### STATED GOAL:
Copy out the entries below in full and exactly.

### MATERIAL FOR THE TASK:

>> begin

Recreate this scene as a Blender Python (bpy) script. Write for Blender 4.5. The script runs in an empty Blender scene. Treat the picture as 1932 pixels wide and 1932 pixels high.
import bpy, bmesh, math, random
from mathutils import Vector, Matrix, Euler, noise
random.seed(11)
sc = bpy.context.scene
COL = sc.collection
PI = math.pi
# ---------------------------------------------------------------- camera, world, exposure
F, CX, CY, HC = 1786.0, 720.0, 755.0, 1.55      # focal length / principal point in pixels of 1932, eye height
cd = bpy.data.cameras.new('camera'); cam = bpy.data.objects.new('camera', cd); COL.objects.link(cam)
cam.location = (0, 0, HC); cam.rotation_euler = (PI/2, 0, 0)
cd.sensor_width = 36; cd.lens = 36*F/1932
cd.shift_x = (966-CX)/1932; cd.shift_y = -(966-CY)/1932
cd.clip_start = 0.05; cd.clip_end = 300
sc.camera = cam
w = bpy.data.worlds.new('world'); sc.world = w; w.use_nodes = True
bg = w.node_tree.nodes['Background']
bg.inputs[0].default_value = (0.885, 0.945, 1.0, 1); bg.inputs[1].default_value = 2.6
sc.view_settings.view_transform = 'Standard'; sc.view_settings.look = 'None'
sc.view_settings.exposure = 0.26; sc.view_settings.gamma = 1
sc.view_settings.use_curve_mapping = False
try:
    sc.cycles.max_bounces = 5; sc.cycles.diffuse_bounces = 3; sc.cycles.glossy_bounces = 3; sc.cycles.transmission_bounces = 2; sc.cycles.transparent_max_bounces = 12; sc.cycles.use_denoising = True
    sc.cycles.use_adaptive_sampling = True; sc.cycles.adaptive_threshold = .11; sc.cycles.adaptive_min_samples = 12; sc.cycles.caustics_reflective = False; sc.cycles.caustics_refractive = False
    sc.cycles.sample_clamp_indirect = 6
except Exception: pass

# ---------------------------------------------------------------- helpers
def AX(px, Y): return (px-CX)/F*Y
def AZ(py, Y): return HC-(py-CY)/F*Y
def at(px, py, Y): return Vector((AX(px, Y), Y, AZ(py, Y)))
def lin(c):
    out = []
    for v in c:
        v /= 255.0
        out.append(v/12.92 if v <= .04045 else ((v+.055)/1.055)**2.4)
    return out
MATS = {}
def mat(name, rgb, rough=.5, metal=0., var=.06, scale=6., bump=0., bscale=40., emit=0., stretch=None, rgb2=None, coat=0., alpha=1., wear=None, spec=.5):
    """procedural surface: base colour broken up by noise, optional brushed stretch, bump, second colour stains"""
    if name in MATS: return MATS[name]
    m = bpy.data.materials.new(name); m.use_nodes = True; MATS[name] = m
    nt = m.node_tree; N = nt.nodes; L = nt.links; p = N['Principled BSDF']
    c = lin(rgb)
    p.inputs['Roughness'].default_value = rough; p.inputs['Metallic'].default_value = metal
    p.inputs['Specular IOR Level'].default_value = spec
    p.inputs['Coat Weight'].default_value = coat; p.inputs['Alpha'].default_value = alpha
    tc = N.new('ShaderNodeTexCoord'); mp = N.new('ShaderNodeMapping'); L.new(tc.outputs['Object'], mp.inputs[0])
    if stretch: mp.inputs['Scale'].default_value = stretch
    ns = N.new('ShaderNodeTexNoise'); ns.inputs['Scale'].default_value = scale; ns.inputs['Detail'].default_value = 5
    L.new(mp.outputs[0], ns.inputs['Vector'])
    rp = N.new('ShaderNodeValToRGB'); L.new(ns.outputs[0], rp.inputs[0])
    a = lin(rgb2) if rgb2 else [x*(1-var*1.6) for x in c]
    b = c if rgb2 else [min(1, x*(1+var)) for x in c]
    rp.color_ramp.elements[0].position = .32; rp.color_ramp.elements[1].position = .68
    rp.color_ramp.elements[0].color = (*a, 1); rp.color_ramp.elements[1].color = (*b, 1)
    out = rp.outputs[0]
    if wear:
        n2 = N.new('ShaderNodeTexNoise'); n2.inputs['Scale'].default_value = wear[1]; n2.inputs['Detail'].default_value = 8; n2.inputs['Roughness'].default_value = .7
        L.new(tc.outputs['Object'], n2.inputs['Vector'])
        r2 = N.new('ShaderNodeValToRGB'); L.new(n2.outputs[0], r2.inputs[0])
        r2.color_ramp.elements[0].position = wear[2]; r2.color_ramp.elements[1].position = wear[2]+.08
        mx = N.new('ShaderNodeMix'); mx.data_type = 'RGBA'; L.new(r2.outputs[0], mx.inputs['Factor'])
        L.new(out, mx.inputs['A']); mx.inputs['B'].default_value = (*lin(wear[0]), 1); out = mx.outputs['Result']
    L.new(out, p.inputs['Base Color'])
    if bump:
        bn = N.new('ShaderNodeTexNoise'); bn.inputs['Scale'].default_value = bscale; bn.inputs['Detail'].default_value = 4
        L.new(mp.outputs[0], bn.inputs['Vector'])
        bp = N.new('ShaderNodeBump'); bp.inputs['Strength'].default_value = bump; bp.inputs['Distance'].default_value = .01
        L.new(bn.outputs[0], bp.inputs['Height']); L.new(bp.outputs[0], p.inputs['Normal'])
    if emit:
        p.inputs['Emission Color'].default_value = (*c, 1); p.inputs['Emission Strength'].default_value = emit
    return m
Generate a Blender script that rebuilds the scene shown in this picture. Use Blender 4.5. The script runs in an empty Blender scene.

>> end

### EXERCISE SOLUTION:
Recreate this scene as a Blender Python (bpy) script. Write for Blender 4.5. The script runs in an empty Blender scene. Treat the picture as 1932 pixels wide and 1932 pixels high.
import bpy, bmesh, math, random
from mathutils import Vector, Matrix, Euler, noise
random.seed(11)
sc = bpy.context.scene
COL = sc.collection
PI = math.pi
# ---------------------------------------------------------------- camera, world, exposure
F, CX, CY, HC = 1786.0, 720.0, 755.0, 1.55      # focal length / principal point in pixels of 1932, eye height
cd = bpy.data.cameras.new('camera'); cam = bpy.data.objects.new('camera', cd); COL.objects.link(cam)
cam.location = (0, 0, HC); cam.rotation_euler = (PI/2, 0, 0)
cd.sensor_width = 36; cd.lens = 36*F/1932
cd.shift_x = (966-CX)/1932; cd.shift_y = -(966-CY)/1932
cd.clip_start = 0.05; cd.clip_end = 300
sc.camera = cam
w = bpy.data.worlds.new('world'); sc.world = w; w.use_nodes = True
bg = w.node_tree.nodes['Background']
bg.inputs[0].default_value = (0.885, 0.945, 1.0, 1); bg.inputs[1].default_value = 2.6
sc.view_settings.view_transform = 'Standard'; sc.view_settings.look = 'None'
sc.view_settings.exposure = 0.26; sc.view_settings.gamma = 1
sc.view_settings.use_curve_mapping = False
try:
    sc.cycles.max_bounces = 5; sc.cycles.diffuse_bounces = 3; sc.cycles.glossy_bounces = 3; sc.cycles.transmission_bounces = 2; sc.cycles.transparent_max_bounces = 12; sc.cycles.use_denoising = True
    sc.cycles.use_adaptive_sampling = True; sc.cycles.adaptive_threshold = .11; sc.cycles.adaptive_min_samples = 12; sc.cycles.caustics_reflective = False; sc.cycles.caustics_refractive = False
    sc.cycles.sample_clamp_indirect = 6
except Exception: pass

# ---------------------------------------------------------------- helpers
def AX(px, Y): return (px-CX)/F*Y
def AZ(py, Y): return HC-(py-CY)/F*Y
def at(px, py, Y): return Vector((AX(px, Y), Y, AZ(py, Y)))
def lin(c):
    out = []
    for v in c:
        v /= 255.0
        out.append(v/12.92 if v <= .04045 else ((v+.055)/1.055)**2.4)
    return out
MATS = {}
def mat(name, rgb, rough=.5, metal=0., var=.06, scale=6., bump=0., bscale=40., emit=0., stretch=None, rgb2=None, coat=0., alpha=1., wear=None, spec=.5):
    """procedural surface: base colour broken up by noise, optional brushed stretch, bump, second colour stains"""
    if name in MATS: return MATS[name]
    m = bpy.data.materials.new(name); m.use_nodes = True; MATS[name] = m
    nt = m.node_tree; N = nt.nodes; L = nt.links; p = N['Principled BSDF']
    c = lin(rgb)
    p.inputs['Roughness'].default_value = rough; p.inputs['Metallic'].default_value = metal
    p.inputs['Specular IOR Level'].default_value = spec
    p.inputs['Coat Weight'].default_value = coat; p.inputs['Alpha'].default_value = alpha
    tc = N.new('ShaderNodeTexCoord'); mp = N.new('ShaderNodeMapping'); L.new(tc.outputs['Object'], mp.inputs[0])
    if stretch: mp.inputs['Scale'].default_value = stretch
    ns = N.new('ShaderNodeTexNoise'); ns.inputs['Scale'].default_value = scale; ns.inputs['Detail'].default_value = 5
    L.new(mp.outputs[0], ns.inputs['Vector'])
    rp = N.new('ShaderNodeValToRGB'); L.new(ns.outputs[0], rp.inputs[0])
    a = lin(rgb2) if rgb2 else [x*(1-var*1.6) for x in c]
    b = c if rgb2 else [min(1, x*(1+var)) for x in c]
    rp.color_ramp.elements[0].position = .32; rp.color_ramp.elements[1].position = .68
    rp.color_ramp.elements[0].color = (*a, 1); rp.color_ramp.elements[1].color = (*b, 1)
    out = rp.outputs[0]
    if wear:
        n2 = N.new('ShaderNodeTexNoise'); n2.inputs['Scale'].default_value = wear[1]; n2.inputs['Detail'].default_value = 8; n2.inputs['Roughness'].default_value = .7
        L.new(tc.outputs['Object'], n2.inputs['Vector'])
        r2 = N.new('ShaderNodeValToRGB'); L.new(n2.outputs[0], r2.inputs[0])
        r2.color_ramp.elements[0].position = wear[2]; r2.color_ramp.elements[1].position = wear[2]+.08
        mx = N.new('ShaderNodeMix'); mx.data_type = 'RGBA'; L.new(r2.outputs[0], mx.inputs['Factor'])
        L.new(out, mx.inputs['A']); mx.inputs['B'].default_value = (*lin(wear[0]), 1); out = mx.outputs['Result']
    L.new(out, p.inputs['Base Color'])
    if bump:
        bn = N.new('ShaderNodeTexNoise'); bn.inputs['Scale'].default_value = bscale; bn.inputs['Detail'].default_value = 4
        L.new(mp.outputs[0], bn.inputs['Vector'])
        bp = N.new('ShaderNodeBump'); bp.inputs['Strength'].default_value = bump; bp.inputs['Distance'].default_value = .01
        L.new(bn.outputs[0], bp.inputs['Height']); L.new(bp.outputs[0], p.inputs['Normal'])
    if emit:
        p.inputs['Emission Color'].default_value = (*c, 1); p.inputs['Emission Strength'].default_value = emit
    return m
Generate a Blender script that rebuilds the scene shown in this picture. Use Blender 4.5. The script runs in an empty Blender scene.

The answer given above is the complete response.